Dienstag, November 22, 2005
BBC NEWS | UK | Magazine | Project Paperclip: Dark side of the Moon
Sixty years ago the US hired Nazi scientists to lead pioneering projects, such as the race to conquer space. These men provided the US with cutting-edge technology which still leads the way today, but at a cost. The end of World War II saw an intense scramble for Nazi Germany's many technological secrets. The Allies vied to plunder as much equipment and expertise as possible from the rubble of the Thousand Year Reich for themselves, while preventing others from doing the same. The range of Germany's technical achievement astounded Allied scientific intelligence experts accompanying the invading forces in 1945. (...) Thus began Project Paperclip, the US operation which saw von Braun and more than 700 others spirited out of Germany from under the noses of the US's allies. Its aim was simple: "To exploit German scientists for American research and to deny these intellectual resources to the Soviet Union." (...)

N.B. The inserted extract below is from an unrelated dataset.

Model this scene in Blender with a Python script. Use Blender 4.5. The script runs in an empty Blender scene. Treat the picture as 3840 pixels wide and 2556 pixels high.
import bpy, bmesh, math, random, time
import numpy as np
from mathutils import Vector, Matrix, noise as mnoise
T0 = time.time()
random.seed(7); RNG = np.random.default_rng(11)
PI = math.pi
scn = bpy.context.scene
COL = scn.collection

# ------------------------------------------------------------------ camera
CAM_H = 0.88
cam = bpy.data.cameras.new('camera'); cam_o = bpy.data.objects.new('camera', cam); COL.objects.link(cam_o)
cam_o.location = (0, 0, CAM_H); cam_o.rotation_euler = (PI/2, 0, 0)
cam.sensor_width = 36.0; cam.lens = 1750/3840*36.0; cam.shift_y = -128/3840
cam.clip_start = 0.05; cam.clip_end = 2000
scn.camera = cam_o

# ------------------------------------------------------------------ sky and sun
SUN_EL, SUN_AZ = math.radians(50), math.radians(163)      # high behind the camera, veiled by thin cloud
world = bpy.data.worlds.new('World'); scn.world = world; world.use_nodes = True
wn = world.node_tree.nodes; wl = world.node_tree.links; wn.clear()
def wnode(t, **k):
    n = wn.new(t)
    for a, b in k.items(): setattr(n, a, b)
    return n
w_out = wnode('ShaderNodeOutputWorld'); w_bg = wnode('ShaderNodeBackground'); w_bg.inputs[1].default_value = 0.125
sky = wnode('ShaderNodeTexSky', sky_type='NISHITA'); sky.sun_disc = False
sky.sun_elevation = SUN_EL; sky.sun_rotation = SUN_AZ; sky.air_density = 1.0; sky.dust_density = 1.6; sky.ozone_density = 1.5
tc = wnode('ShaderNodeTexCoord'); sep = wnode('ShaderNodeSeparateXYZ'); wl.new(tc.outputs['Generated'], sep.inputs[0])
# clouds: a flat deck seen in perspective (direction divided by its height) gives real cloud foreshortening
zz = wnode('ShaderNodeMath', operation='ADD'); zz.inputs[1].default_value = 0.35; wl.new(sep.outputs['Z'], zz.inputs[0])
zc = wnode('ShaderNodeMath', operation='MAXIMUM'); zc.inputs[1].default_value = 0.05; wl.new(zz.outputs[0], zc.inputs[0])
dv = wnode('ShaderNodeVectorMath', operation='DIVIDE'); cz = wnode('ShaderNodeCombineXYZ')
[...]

There was, though, one major problem. Truman had expressly ordered that anyone found "to have been a member of the Nazi party and more than a nominal participant in its activities, or an active supporter of Nazism militarism" would be excluded. Under this criterion even von Braun himself, the man who masterminded the Moon shots, would have been ineligible to serve the US. A member of numerous Nazi organisations, he also held rank in the SS. His initial intelligence file described him as "a security risk".